Effect of coating architectures on the wear and hydrophobic properties of Al–N/Cr–N multilayer coatings

Abstract

Two coating architectures with various deposition times (Dts) for each layer and N2 gas flow rate ratio η (N2/(N2+Ar)) of Al–N/Cr–N multilayer coatings were prepared using unbalanced magnetron reactive sputtering. Using the same coating process, two coating architectures were deposited on the high speed tool steel and Si wafer, one starting with an Al–N layer designed as the Al–N/Cr–N/…/Cr–N/Al–N (architecture A) and the other starting with a Cr–N layer designed as the Cr–N/Al–N/…/Al–N/Cr–N (architecture C).
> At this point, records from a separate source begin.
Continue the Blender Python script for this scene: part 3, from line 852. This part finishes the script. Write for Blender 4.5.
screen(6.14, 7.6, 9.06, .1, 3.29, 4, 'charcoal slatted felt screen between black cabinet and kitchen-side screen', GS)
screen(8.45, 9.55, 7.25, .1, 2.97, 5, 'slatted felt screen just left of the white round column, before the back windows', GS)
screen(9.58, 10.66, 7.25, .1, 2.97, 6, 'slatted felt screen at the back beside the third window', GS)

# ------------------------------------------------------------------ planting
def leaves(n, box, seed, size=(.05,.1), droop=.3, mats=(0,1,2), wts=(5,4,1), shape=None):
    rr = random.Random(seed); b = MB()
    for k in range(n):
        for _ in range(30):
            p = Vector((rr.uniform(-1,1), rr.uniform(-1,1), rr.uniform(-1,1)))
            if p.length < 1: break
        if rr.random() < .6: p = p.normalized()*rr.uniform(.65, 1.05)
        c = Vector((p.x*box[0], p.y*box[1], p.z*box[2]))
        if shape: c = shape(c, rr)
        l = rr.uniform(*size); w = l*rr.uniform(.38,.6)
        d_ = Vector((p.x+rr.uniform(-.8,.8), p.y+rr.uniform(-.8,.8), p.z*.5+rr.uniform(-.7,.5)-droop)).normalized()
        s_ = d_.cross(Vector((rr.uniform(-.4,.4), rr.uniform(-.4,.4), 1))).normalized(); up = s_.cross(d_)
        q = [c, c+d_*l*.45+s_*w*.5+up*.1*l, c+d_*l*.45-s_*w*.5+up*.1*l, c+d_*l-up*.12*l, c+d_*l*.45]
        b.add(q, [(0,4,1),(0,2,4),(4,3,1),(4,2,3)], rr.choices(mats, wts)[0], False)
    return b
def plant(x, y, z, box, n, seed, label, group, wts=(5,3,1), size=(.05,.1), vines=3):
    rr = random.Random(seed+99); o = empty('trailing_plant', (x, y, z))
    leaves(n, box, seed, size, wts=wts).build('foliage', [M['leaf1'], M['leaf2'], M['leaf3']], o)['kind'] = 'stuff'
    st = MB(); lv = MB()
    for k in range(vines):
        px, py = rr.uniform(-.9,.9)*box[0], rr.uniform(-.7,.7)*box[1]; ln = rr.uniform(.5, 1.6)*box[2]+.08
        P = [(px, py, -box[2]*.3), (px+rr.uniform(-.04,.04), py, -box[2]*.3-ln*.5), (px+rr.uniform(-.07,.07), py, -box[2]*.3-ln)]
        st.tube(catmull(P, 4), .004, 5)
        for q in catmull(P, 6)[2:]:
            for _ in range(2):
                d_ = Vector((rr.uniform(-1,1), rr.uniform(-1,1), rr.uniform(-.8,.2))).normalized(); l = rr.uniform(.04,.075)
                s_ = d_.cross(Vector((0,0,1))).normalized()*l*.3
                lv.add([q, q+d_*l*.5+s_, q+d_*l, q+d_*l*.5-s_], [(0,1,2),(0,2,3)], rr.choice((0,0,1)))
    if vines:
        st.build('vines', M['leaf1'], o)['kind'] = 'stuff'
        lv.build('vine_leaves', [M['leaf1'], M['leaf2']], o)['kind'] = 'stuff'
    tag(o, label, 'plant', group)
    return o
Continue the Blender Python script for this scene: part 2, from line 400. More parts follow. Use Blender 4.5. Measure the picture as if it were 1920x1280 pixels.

During the coating process, the N2 gas flow rate ratio η was set at 15%, 20% and 25% to control the Cr–N and Al–N layer phases. This study investigates the effects of architectures, Dt and η on the wear and hydrophobic properties of the coatings. The X-ray diffraction results show that Cr(N), Cr(N)+Cr2N and Cr2N+CrN phases respectively form in the Cr–N layer given η=15%, 20% and 25%, and only the hcp-AlN phase forms in the Al–N layer. The layer thickness ratio (λ) of the Cr–N layer to the Al–N layer increases from 2.7 to 6.4 as η increases from 15 to 25%. The wear resistance of the coatings is strongly related to the coating architecture. The architecture A coatings exhibit better wear resistance than the architecture C coatings. The number of layers and layer thickness ratios λ also affects the wear behavior. In terms of the hydrophobic property, the coating architecture C with the Cr2N+CrN phase (η=25%) on the top layer shows higher water contact angle measurements of 95°–97°.